STEPHANO, Natasha; LOURO E SILVA, Hugo. O Estado como desenvolvedor imobiliário. Minha Cidade, São Paulo, ano 23, n. 266.02, Vitruvius, set. 2022 <https://vitruvius.com.br/revistas/read/minhacidade/23.266/8621>.
Após pesquisa para desenvolvimento do trabalho de conclusão de curso na pós graduação lato sensu em Arquitetura e Urbanismo na Universidade Presbiteriana Mackenzie sobre os terrenos que receberam notificação do município de São Paulo avaliados como adequados para receber o Parcelamento, Edificação ou Utilização Compulsórios — Peuc, através do denominado Consórcio Imobiliário no Plano Diretor Estratégico de 2014 (1), a pesquisadora identificou alguns pontos de debate pertinentes ao contexto do periódico Minha Cidade.

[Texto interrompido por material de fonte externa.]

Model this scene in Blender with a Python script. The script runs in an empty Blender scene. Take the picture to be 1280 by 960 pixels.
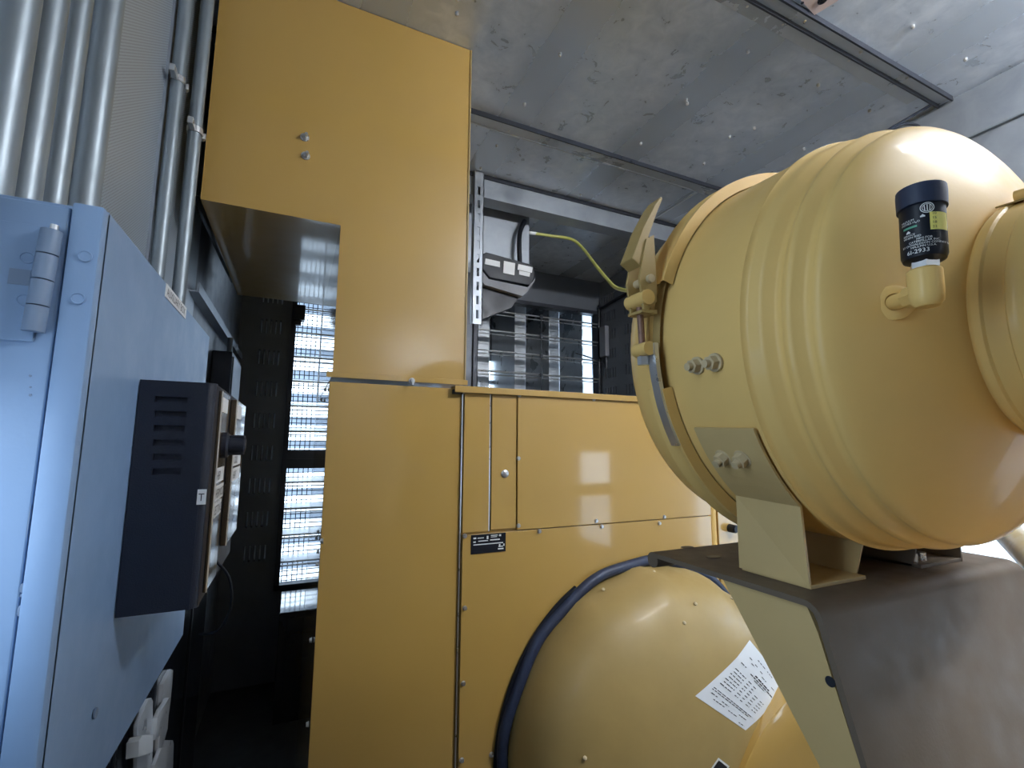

Com o intuito de gerar alternativas comerciais através de instrumentos de política urbana para estimular interações dos proprietários de terrenos a realizarem parcerias com a Prefeitura Municipal de São Paulo, ao invés de entes privados tradicionais.
O trabalho inicial se concentrou em analisar a não utilização dos instrumentos de política urbana no município de São Paulo de forma ativa e discorreu sobre uma análise mais aprofundada da região da Santa Cecília, um dos bairros centrais do município de São Paulo que apresenta grandes dificuldades para revitalização, principalmente na região da denominada “Cracolândia”.
Para além dessas questões, esse artigo traz à luz as reais chances de competitividade entre esses entes públicos e privados, posto a intenção estatal de se posicionar como desenvolvedor imobiliário genuíno através de suas legislações recentes.
O Instrumento
O Peuc criado através do Plano Diretor Estratégico de 2014 — PDE 2014 é, em suma, uma ferramenta para garantir o acesso ao poder público a terrenos urbanos de propriedade privada, criando instrumentos para, em tese, combater o que se refere a especulação imobiliária.
Destacados na lei que sua utilidade é para imóveis que não estejam cumprindo sua função social, ou seja, imóveis não edificados, subutilizados e não utilizados no município, desde logo no início do texto da lei, estabelece que essa classificação deve ser feita com base em critérios que permitam enquadrar o imóvel em uma das três situações discriminadas no Estatuto da Cidade, a saber, os
Como previsto no Estatuto da Cidade a ferramenta de pressão financeira utilizada pelo poder público — em esfera municipal — para que os proprietários se movimentem comercialmente para desenvolvimento imobiliário dessas áreas é a aplicação de um Imposto sobre a Propriedade Predial e Territorial Urbana — IPTU, progressivo no tempo e a desapropriação através de Sanção Pública.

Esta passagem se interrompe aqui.